Está previsto que a pesar de la crisis estas Navidades aumente el número de participación en los sorteos navideños, en especial en el del Niño. Cuando la situación económica es más desesperada se recurre a la última opción que puede salvar las Navidades de este año, sin tener en cuenta las bajas probabilidades de éxito de esa empresa.
En la mayor parte de núcleos familiares el dinero que se va a dedicar a la lotería del Niño y otras, equivale al que podría estarse gastando para hacerse regalos entre la familia. Teniendo en cuenta las pocas probabilidades de salir ganando, a pesar de la existencia de estadísticas que especulan sobre los números ganadores, de los sueños reveladores y otras formas de predicción, lo más probable es que no ganar y, no solo eso, sino que se haya perdido el dinero en su totalidad.

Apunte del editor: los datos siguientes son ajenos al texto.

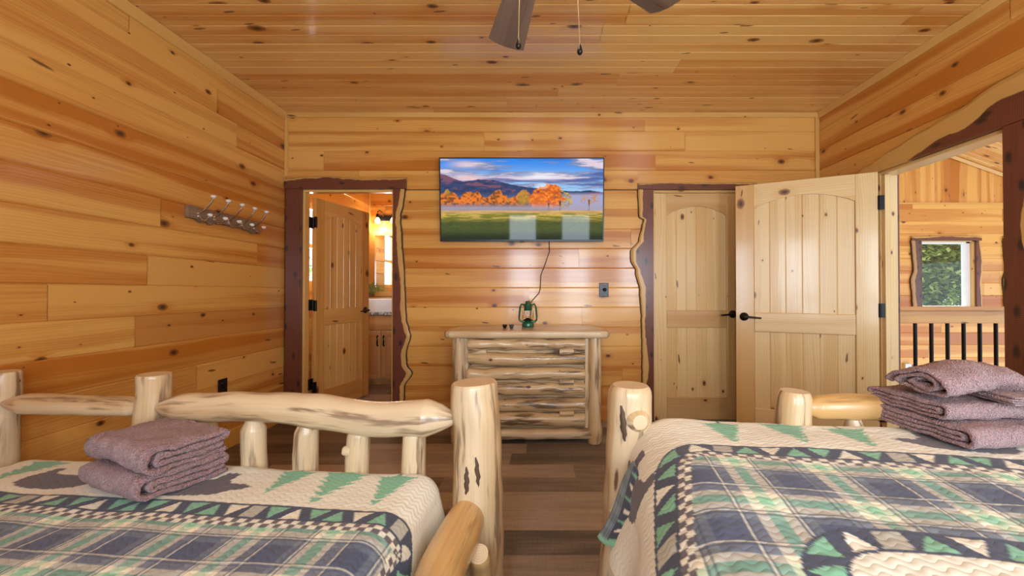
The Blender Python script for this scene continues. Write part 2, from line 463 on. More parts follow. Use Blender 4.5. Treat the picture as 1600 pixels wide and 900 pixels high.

¿Y todo eso para qué? Los sueños y la esperanza cuestan dinero, esos días anteriores al sorteo, de especulaciones sobre ese futuro incierto en el que quizás los problemas económicos ya no volverán a ensombrecer nuestras vidas, es lo que se está comprando. Pero se trata de una recompensa temporal, inasible, que tarde o temprano caerá por su propio peso, tornando esos regalos en cenizas, cenizas de ilusiones, pero también de aquellos regalos que cuestan exactamente el mismo precio y que si se hubiesen reservado para las compras de Navidad podrían haber aportado una felicidad más material y duradera.
Claro que las posibilidades de que toque siguen estando ahí, entre sus ínfimas probabilidades, siempre queda la sospecha de que el número que todos los compañeros de trabajo han comprado sea el ganador, dejando a los únicos que no lo compraron como los perdedores.
A veces las elecciones no son tan fáciles como los números.